Há décadas, o chamado “antissionismo” se transformou muitas vezes numa cortina de fumaça para tentar mascarar preconceito antijudaico. Negar ao Povo Judeu o direito à autodeterminação, pilar da retórica “antissionista”, corresponde a impedi-lo de exercer um direito básico e implementado por inúmeras populações em diversos rincões do planeta. “Esta seletividade negacionista faz do antissionismo uma manifestação de antissemitismo”, escreveu recentemente o ex-ministro das Relações Exteriores do Brasil Celso Lafer.

Em mais um dos paradoxos da história, a URSS de Josef Stálin, apesar de suas ações antissemitas e da intensa repressão doméstica ao Sionismo, rotulado como “movimento nacionalista burguês”, votou a favor da resolução 181 da ONU, da Partilha da Palestina, e apoiou a criação do Estado de Israel em 1948, de olho numa eventual aliança com o nascente país, então governado pelos socialistas de David Ben-Gurion. O flerte, no entanto, se desfez na década de 1950, quando o Kremlin preferiu apostar na parceria com o Egito de Gamal Abdel Nasser, um regime nacionalista e socialista, a agitar o slogan de “jogar ao mar” os israelenses.

A Guerra dos Seis Dias, em 1967, representou um momento nevrálgico nas relações entre a chamada esquerda global e Israel.

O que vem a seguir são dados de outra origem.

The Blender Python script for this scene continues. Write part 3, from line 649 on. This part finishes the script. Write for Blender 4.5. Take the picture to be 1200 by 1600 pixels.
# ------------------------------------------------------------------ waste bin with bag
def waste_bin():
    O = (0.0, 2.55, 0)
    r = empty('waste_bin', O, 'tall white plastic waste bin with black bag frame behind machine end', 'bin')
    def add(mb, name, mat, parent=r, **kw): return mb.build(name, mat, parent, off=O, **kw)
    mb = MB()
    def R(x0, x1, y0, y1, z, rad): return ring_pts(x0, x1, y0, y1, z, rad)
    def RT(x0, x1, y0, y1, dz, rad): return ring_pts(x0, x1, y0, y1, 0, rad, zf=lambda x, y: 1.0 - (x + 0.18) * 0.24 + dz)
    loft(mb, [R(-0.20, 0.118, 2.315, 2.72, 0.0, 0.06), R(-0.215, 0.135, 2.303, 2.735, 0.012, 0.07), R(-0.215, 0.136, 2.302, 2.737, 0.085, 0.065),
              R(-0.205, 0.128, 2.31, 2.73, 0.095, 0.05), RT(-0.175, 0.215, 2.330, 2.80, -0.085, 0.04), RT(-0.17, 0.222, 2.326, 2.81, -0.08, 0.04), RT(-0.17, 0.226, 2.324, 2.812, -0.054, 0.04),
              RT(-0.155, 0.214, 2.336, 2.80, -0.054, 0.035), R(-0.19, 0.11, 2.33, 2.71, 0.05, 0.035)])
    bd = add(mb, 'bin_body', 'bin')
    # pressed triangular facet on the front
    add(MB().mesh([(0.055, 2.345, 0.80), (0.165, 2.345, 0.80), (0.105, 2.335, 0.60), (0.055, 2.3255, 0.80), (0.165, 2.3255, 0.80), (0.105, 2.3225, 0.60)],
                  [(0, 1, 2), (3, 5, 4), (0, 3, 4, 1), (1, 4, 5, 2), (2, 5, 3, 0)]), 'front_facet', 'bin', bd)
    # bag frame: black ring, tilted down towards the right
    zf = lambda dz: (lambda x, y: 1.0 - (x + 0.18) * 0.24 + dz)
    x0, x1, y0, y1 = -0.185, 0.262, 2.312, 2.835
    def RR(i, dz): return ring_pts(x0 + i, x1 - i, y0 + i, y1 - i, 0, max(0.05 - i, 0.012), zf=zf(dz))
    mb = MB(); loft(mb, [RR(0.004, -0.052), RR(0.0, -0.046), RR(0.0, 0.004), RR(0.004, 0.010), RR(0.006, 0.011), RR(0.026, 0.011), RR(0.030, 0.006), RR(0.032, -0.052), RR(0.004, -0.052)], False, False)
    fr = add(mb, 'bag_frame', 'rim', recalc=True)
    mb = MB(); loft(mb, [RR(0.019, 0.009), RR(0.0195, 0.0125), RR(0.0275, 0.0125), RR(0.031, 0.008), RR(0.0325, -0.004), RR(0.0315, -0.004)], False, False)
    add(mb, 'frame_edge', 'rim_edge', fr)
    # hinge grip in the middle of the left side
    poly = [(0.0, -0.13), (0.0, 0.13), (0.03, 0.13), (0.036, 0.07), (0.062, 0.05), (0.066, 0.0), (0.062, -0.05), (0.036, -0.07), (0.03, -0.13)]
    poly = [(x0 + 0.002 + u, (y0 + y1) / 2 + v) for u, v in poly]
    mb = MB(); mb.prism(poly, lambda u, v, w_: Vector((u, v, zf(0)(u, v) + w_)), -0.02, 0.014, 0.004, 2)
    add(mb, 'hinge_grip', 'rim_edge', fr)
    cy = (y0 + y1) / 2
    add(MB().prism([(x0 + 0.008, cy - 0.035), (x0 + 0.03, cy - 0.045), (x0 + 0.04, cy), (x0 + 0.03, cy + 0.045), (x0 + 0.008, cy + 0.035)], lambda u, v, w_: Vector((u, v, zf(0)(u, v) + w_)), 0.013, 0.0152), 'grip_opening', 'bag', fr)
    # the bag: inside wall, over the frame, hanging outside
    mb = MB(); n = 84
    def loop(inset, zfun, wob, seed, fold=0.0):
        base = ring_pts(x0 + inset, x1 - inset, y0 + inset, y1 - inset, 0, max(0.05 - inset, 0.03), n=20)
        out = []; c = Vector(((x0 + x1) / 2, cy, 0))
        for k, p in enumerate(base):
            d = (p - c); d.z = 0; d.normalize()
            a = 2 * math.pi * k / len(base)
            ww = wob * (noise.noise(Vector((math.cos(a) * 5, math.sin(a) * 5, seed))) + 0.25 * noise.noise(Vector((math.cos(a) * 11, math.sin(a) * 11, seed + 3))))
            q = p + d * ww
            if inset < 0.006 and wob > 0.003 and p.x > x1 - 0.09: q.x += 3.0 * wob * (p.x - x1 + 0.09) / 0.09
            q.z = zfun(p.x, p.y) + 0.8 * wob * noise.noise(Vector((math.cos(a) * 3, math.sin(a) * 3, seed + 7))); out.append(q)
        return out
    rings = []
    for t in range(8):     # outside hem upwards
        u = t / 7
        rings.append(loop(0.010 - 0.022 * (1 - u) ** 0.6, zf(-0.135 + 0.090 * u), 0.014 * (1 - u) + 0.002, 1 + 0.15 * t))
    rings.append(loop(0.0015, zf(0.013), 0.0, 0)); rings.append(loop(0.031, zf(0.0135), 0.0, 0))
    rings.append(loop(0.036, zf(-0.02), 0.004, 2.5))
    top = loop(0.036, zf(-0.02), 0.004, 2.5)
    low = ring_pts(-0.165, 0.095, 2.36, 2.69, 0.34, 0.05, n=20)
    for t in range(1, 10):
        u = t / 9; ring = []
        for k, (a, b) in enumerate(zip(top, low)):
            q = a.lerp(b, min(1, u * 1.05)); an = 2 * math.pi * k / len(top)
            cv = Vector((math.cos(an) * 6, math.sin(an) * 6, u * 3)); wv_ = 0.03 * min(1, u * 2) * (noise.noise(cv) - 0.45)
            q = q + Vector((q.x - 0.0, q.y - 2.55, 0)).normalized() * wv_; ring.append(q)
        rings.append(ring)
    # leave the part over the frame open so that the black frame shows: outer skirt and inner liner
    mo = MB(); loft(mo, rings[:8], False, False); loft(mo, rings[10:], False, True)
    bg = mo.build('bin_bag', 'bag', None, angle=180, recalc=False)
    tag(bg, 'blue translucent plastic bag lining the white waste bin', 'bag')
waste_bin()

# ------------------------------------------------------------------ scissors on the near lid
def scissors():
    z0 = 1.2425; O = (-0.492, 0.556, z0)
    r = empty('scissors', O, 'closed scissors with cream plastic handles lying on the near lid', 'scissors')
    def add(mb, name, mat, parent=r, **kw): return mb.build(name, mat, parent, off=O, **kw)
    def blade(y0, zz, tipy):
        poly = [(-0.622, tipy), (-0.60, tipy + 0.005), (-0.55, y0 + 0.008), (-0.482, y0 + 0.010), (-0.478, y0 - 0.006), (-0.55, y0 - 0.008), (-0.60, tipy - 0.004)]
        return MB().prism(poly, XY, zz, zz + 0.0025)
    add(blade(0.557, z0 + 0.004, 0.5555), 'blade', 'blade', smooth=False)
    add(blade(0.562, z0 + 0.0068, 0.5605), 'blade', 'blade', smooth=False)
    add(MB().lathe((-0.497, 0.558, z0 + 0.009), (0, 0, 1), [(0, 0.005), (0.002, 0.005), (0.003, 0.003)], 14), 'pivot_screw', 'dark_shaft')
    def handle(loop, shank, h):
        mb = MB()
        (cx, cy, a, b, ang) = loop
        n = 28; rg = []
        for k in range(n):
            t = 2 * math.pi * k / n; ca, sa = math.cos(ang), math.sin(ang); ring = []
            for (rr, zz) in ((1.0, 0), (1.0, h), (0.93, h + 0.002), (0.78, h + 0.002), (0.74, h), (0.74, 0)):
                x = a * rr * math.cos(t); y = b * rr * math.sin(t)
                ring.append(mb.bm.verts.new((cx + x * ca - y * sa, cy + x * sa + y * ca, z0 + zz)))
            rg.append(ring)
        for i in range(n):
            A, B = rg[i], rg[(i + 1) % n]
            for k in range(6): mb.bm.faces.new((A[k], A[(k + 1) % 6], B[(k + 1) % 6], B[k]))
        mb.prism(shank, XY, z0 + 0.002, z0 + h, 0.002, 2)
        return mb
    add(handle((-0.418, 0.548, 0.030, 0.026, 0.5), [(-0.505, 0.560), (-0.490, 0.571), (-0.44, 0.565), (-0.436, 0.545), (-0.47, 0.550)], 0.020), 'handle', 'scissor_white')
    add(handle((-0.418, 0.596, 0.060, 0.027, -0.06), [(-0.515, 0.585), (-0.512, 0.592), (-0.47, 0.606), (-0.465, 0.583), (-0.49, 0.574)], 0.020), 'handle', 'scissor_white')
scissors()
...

Até então, os caminhos socialistas israelenses, por exemplo, atraíam milhares de jovens, em particular da Europa, voluntários entusiasmados para trabalhar em kibutzim e conhecer uma sociedade empenhada em valorizar a democracia e liberdades individuais, proteger minorias e fortalecer o papel de mulheres no país em construção.

A acachapante vitória israelense em 1967 ajudou a modelar a fase seguinte da Guerra Fria no Oriente Médio e mudou dramaticamente a relação entre o Estado Judeu e movimentos esquerdistas. O Kremlin, principal fornecedor de armas e de assistência militar aos derrotados Egito e Síria, interpretou a derrota também como uma humilhação a seu poderio militar, rompeu relações diplomáticas com Israel e consolidou a visão de rejeição aguda ao país construído pelo movimento sionista. Neste momento, os EUA resolveram deixar de lado desconfianças em relação ao socialismo de Ben-Gurion e de Golda Meir e passaram a construir então a aliança estratégica e profunda a existir até os dias de hoje.

Guiada pelo aprofundamento do maniqueísmo da Guerra Fria no contexto médio-oriental, Moscou mobilizou a KGB, personagem central do aparato de repressão e de propaganda soviético, para implementar uma estratégia de demonização e deslegitimação de Israel. O objetivo estratégico: atacar o principal aliado de Washington no Oriente Médio e sabotar a influência norte-americana na região.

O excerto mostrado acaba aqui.